Hay otro sendero unos metros a mi derecha. Alguien con quien me encontré me hizo notar su presencia, corre paralelo a éste pero está bastante mas arriba. Parece si me tomara el trabajo de llegar hasta allí podría ver algunas cosas que desde donde estoy no se alcanzan a distinguir (siempre se ve mas allá desde un lugar mas alto). Me doy cuenta de que escalar no sería una tarea fácil y que aun después de llegar, caminando a esa altura podrá caerme y lastimarme. También me doy cuenta de que no estoy obligado a hacerlo.
Sin embargo me invaden dos emociones, por un lado me frena la sensación del absurdo esfuerzo inútil, ya que mirándolo desde aquí parecería que los dos caminos llegan al mismo lugar, por otro me anima, misteriosamente, la intuición de que solo lograré completarme si me atrevo a transitar el camino elevado. ¿Qué hacer?.
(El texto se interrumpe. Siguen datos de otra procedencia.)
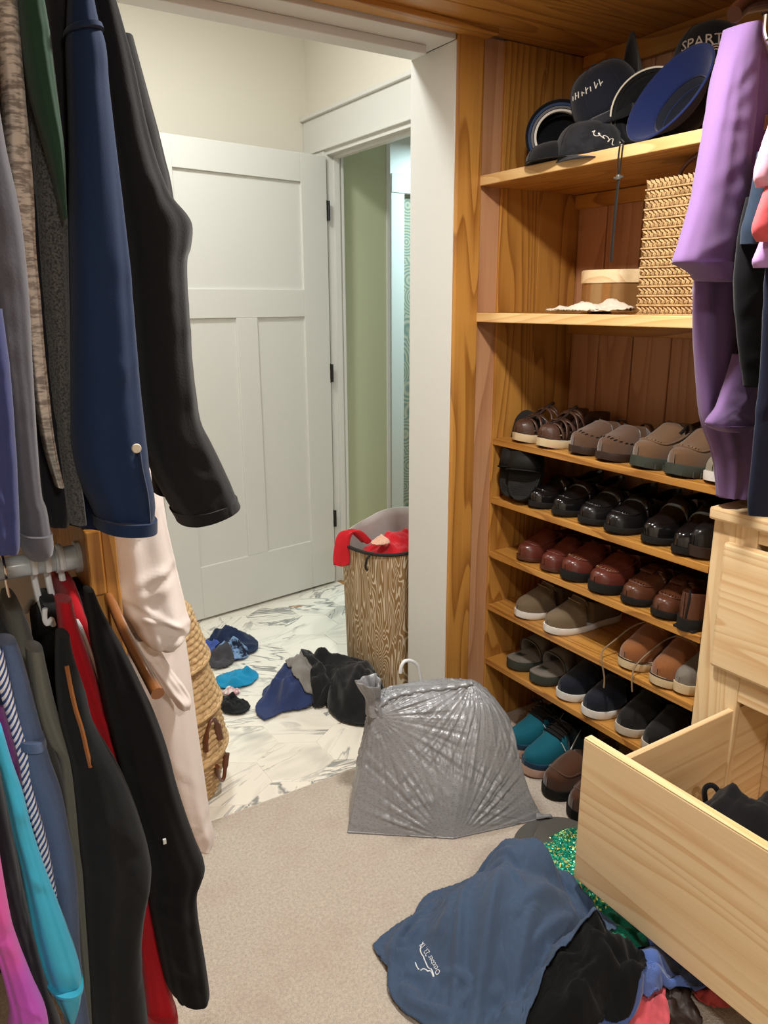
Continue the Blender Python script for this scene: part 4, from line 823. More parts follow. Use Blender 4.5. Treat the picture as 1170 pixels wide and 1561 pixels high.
def bodyslab(mat,parent,x,zn,zs,zh,Y0,Y1,hw=.02,seed=0,xb=None,name='body'):
    # torso of a garment on its hanger, seen edge on: neck height, shoulder height, hem height
    rng=random.Random(seed);rows=[];yc=(Y0+Y1)/2;hd=(Y1-Y0)/2;rings=[];xb=x if xb is None else xb
    st=[(zn,.07,.5),(zn-(zn-zs)*.35,.45*hd,.8),(zs,.94*hd,1),(zs-.05,hd,1)]+[(zs-.05-(zs-.05-zh)*f,hd*(1+.04*f),1+.25*f) for f in np.linspace(.1,1,12)]
    ph=[rng.uniform(0,6.28) for _ in range(4)]
    for z,d,w in st:
        f=(zn-z)/(zn-zh);ring=[]
        for k in range(56):
            a=2*PI*k/56;c,s_=math.cos(a),math.sin(a);y=d*math.copysign(abs(s_)**.8,s_)
            fo=.009*f*(math.sin(y*34+ph[0]+f)+.6*math.sin(y*61+ph[1]-f*2))
            ring.append((x+(xb-x)*f+hw*w*math.copysign(abs(c)**.7,c)+fo,yc+y,z+.004*math.sin(y*20+ph[2])*f))
        rings.append(ring)
    return obj(name,MB().loft(rings,True,True),mat,parent,smooth=True,ang=75)
def garment(key,name,label,cat,mat,grp,body=None,hd=None,folds=.28,seed=0,part='sleeve',**k):
    Y,rows=R[key];T=thing(name,label,cat,(rows[0][0],Y,rows[0][1]),grp);folds=max(.13,folds*1.5)
    tubecloth(part,mat,T,rows,Y,hd,folds,seed,**k)
    if body: bodyslab(mat,T,body[0],body[1],body[2],body[3],Y+.035,Y+.035+(body[4] if len(body)>4 else .40),seed=seed+5)
    return T
def cuffband(T,key,mat,frac0,frac1=1.0,grow=.0025,name='cuff',seed=0,hd=None,folds=.1,label=None):
    Y,rows=R[key];P=interp_rows(rows,64);a,b=int(frac0*63),int(frac1*63);sub=[(p[0]-grow,p[1],p[2]+grow,p[3]) for p in P[a:b+1]]
    if len(sub)<2: return
    return tubecloth(name,mat,T,sub,Y,(hd+grow*2) if hd else None,.03,seed,n=max(4,b-a+1),label=label,hdr=(1.0,.018))
GU='long-sleeved tops on the upper left rail';GL='jackets and shirts on the lower left rail'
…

Desde hace mas de medio siglo la sociedad parece estar enseñando que la pareja es necesariamente una especie de antesala del matrimonio, éste un pasaporte a la familia y aquélla la garantía del hospedaje eterno (hasta que la muerte los separe) en una especie de sofisticado centro de reclusión al que deberíamos ansiar entrar como si fuera la suprema liberación.
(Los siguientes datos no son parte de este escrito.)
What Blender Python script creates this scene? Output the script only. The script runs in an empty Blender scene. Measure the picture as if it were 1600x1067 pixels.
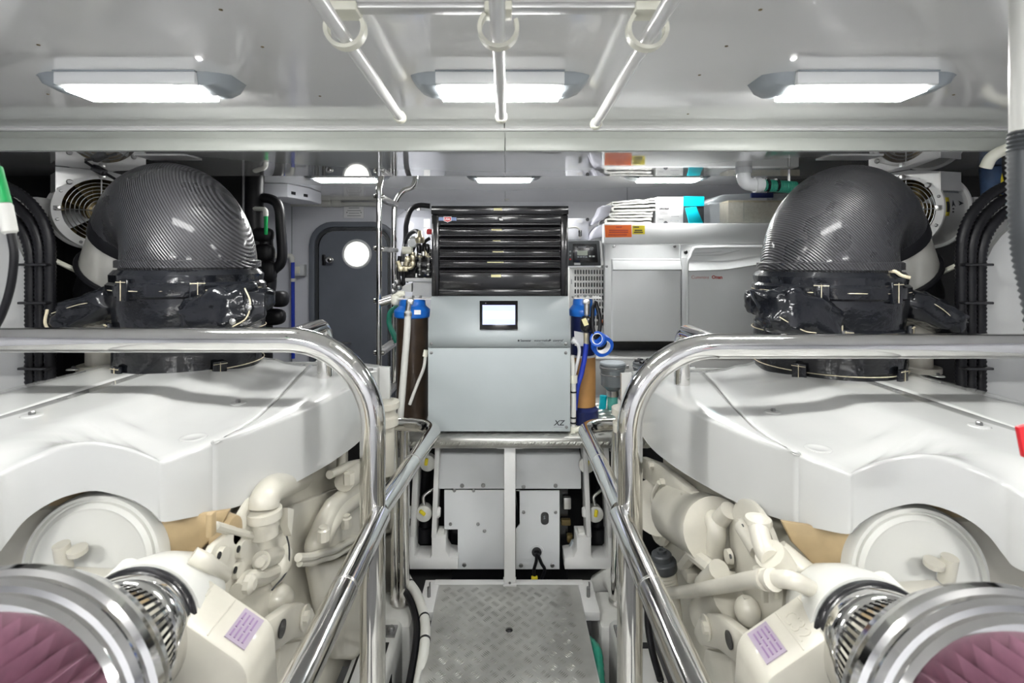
import bpy, bmesh, math, random
from mathutils import Vector, Matrix, noise as mnoise
random.seed(7)
S = bpy.context.scene
COL = S.collection

# ------------------------------------------------------------------ camera, world, exposure
FX, VX, VY, EYE = 800.0, 790.0, 405.0, 1.5          # focal length in px, vanishing point in px, eye height in m
cam_d = bpy.data.cameras.new('camera'); cam = bpy.data.objects.new('camera', cam_d); COL.objects.link(cam)
cam.location = (0, 0, EYE); cam.rotation_euler = (math.pi / 2, 0, 0)
cam_d.sensor_width = 36.0; cam_d.lens = 36.0 * FX / 1600.0
cam_d.shift_x = (800 - VX) / 1600.0; cam_d.shift_y = -(533.5 - VY) / 1600.0
cam_d.clip_start = 0.02
cam_d.dof.use_dof = True; cam_d.dof.focus_distance = 2.3; cam_d.dof.aperture_fstop = 4.5
S.camera = cam
w = bpy.data.worlds.new('world'); S.world = w; w.use_nodes = True
w.node_tree.nodes['Background'].inputs[0].default_value = (0.8, 0.85, 0.9, 1)
w.node_tree.nodes['Background'].inputs[1].default_value = 0.15
S.view_settings.view_transform = 'Standard'; S.view_settings.look = 'None'
S.view_settings.gamma = 1.0; S.view_settings.use_curve_mapping = False
S.view_settings.exposure = 0.0
LAMP, LAMP_FAR, LAMP_REAR_FILL = 74.0, 98.0, 180.0         # strength of the ceiling strip lights: over the engines, far row, added fill row behind the viewer

def P(px, py, Y):                                     # a point of the room seen at a pixel, Y metres ahead
    return Vector(((px - VX) * Y / FX, Y, EYE - (py - VY) * Y / FX))

# ------------------------------------------------------------------ materials
MATS = {}
def mat(name, col, rough=0.5, metal=0.0, coat=0.0, nscale=0, nvar=0.0, bump=0.0, bscale=60, emit=0.0, trans=0.0, alpha=1.0, ior=1.45, spec=0.5):
    m = bpy.data.materials.new(name); m.use_nodes = True
    nt = m.node_tree; b = nt.nodes['Principled BSDF']
    c = (*col, 1)
    b.inputs['Base Color'].default_value = c
    b.inputs['Roughness'].default_value = rough; b.inputs['Metallic'].default_value = metal
    b.inputs['Coat Weight'].default_value = coat; b.inputs['Coat Roughness'].default_value = 0.08
    b.inputs['IOR'].default_value = ior; b.inputs['Specular IOR Level'].default_value = spec
    b.inputs['Transmission Weight'].default_value = trans; b.inputs['Alpha'].default_value = alpha
    if emit:
        b.inputs['Emission Color'].default_value = c; b.inputs['Emission Strength'].default_value = emit
    tc = nt.nodes.new('ShaderNodeTexCoord')
    if nvar:
        n = nt.nodes.new('ShaderNodeTexNoise'); n.inputs['Scale'].default_value = nscale; n.inputs['Detail'].default_value = 5
        nt.links.new(tc.outputs['Object'], n.inputs['Vector'])
        r = nt.nodes.new('ShaderNodeValToRGB')
        r.color_ramp.elements[0].position = 0.3; r.color_ramp.elements[1].position = 0.7
        r.color_ramp.elements[0].color = tuple(max(0, x * (1 - nvar)) for x in col) + (1,)
        r.color_ramp.elements[1].color = tuple(min(1, x * (1 + nvar * 0.5)) for x in col) + (1,)
        nt.links.new(n.outputs['Fac'], r.inputs['Fac']); nt.links.new(r.outputs['Color'], b.inputs['Base Color'])
        mr = nt.nodes.new('ShaderNodeMapRange'); mr.inputs['To Min'].default_value = rough * 0.85; mr.inputs['To Max'].default_value = min(1, rough * 1.2)
        nt.links.new(n.outputs['Fac'], mr.inputs['Value']); nt.links.new(mr.outputs['Result'], b.inputs['Roughness'])
    if bump:
        n2 = nt.nodes.new('ShaderNodeTexNoise'); n2.inputs['Scale'].default_value = bscale; n2.inputs['Detail'].default_value = 4
        nt.links.new(tc.outputs['Object'], n2.inputs['Vector'])
        bp = nt.nodes.new('ShaderNodeBump'); bp.inputs['Strength'].default_value = bump; bp.inputs['Distance'].default_value = 0.01
        nt.links.new(n2.outputs['Fac'], bp.inputs['Height']); nt.links.new(bp.outputs['Normal'], b.inputs['Normal'])
    MATS[name] = m
    return m

mat('ceiling', (0.92, 0.92, 0.905), 0.10, coat=1.0, nscale=2, nvar=0.04, bump=0.015, bscale=4, ior=1.9)
mat('soffit', (0.62, 0.625, 0.62), 0.035, coat=1.0, nscale=2, nvar=0.03, ior=1.6)
MATS['soffit'].node_tree.nodes['Principled BSDF'].inputs['Coat Roughness'].default_value = 0.02
mat('sleeve', (0.72, 0.71, 0.65), 0.25, metal=0.35, nscale=8, nvar=0.08)
mat('wall', (0.70, 0.71, 0.76), 0.3, nscale=3, nvar=0.06)
mat('tank', (0.46, 0.47, 0.52), 0.2, coat=0.3, nscale=3, nvar=0.05)
mat('strainer', (0.17, 0.19, 0.205), 0.35, nscale=8, nvar=0.1)
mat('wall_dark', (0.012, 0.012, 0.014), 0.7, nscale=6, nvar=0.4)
mat('beam', (0.44, 0.46, 0.42), 0.3, nscale=4, nvar=0.05)
mat('gelcoat', (0.55, 0.555, 0.54), 0.16, coat=0.5, nscale=5, nvar=0.03)
mat('cream', (0.60, 0.575, 0.495), 0.3, coat=0.3, nscale=9, nvar=0.10, bump=0.05, bscale=30)
mat('tan', (0.44, 0.33, 0.185), 0.4, nscale=10, nvar=0.25)
mat('white_paint', (0.68, 0.68, 0.67), 0.32, nscale=6, nvar=0.06)
mat('gloss_white', (0.82, 0.82, 0.80), 0.22, coat=0.3, nscale=8, nvar=0.03)
mat('white_plastic', (0.66, 0.66, 0.62), 0.35, nscale=8, nvar=0.04)
mat('ivory', (0.80, 0.79, 0.68), 0.4, nscale=8, nvar=0.05)
mat('grey_panel', (0.41, 0.45, 0.46), 0.34, nscale=5, nvar=0.04, bump=0.02, bscale=300)
mat('gen_panel', (0.72, 0.735, 0.74), 0.3, nscale=5, nvar=0.04)
mat('light_grey', (0.62, 0.635, 0.645), 0.35, nscale=5, nvar=0.05)
mat('grey', (0.30, 0.33, 0.35), 0.4, nscale=8, nvar=0.08)
mat('door_grey', (0.15, 0.165, 0.195), 0.4, nscale=4, nvar=0.1)
mat('dark_grey', (0.06, 0.065, 0.07), 0.4, nscale=10, nvar=0.2)
mat('black', (0.012, 0.012, 0.014), 0.25, coat=0.3, nscale=10, nvar=0.3)
mat('black_gloss', (0.006, 0.006, 0.007), 0.16, coat=0.1, nscale=4, nvar=0.3)
mat('black_rubber', (0.007, 0.007, 0.009), 0.42, spec=0.3, nscale=20, nvar=0.3)
mat('vinyl', (0.008, 0.009, 0.012), 0.17, nscale=14, nvar=0.3, bump=0.85, bscale=11, spec=0.6)
mat('stitch', (0.65, 0.58, 0.42), 0.8, nscale=50, nvar=0.2)
mat('chrome', (0.80, 0.79, 0.77), 0.09, metal=1.0, nscale=12, nvar=0.06)
mat('steel', (0.62, 0.61, 0.59), 0.28, metal=1.0, nscale=12, nvar=0.12)
mat('bolt', (0.28, 0.28, 0.28), 0.35, metal=0.8, nscale=30, nvar=0.2)
mat('tread', (0.62, 0.62, 0.59), 0.42, metal=0.8, nscale=7, nvar=0.22, bump=0.03, bscale=120)
mat('tread_bar', (0.44, 0.44, 0.41), 0.36, metal=0.8, nscale=9, nvar=0.3)
mat('aluminium', (0.66, 0.66, 0.65), 0.35, metal=0.7, nscale=10, nvar=0.08)
mat('brass_brown', (0.17, 0.125, 0.05), 0.3, metal=0.5, nscale=8, nvar=0.4)
mat('brass', (0.62, 0.56, 0.40), 0.3, metal=0.7, nscale=20, nvar=0.2)
mat('blue', (0.015, 0.16, 0.62), 0.3, nscale=10, nvar=0.1)
mat('tape_blue', (0.01, 0.10, 0.55), 0.45, nscale=20, nvar=0.1)
mat('pipe_blue', (0.02, 0.05, 0.45), 0.35, nscale=10, nvar=0.1)
mat('navy', (0.012, 0.02, 0.10), 0.35, nscale=10, nvar=0.2)
mat('green', (0.01, 0.38, 0.10), 0.4, nscale=10, nvar=0.1)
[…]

El mecanismo propuesto opera así: Uno escoge una pareja, se pone de novio, acuerda una fecha de casamiento, participa de la tal ceremonia e ingresa con su cónyuge en una especie de prisión llamada con cierta ironía el “nidito de amor”. Llegados ahí, uno le echa el primer vistazo sincero al compañero de cuarto. Si le agrada lo que se ve, se queda allí. Si no es así, empieza a planear su escape de prisión para salir a buscar otra pareja, rogando tener mejor suerte o reclamando ayuda para aprender a elegir mejor.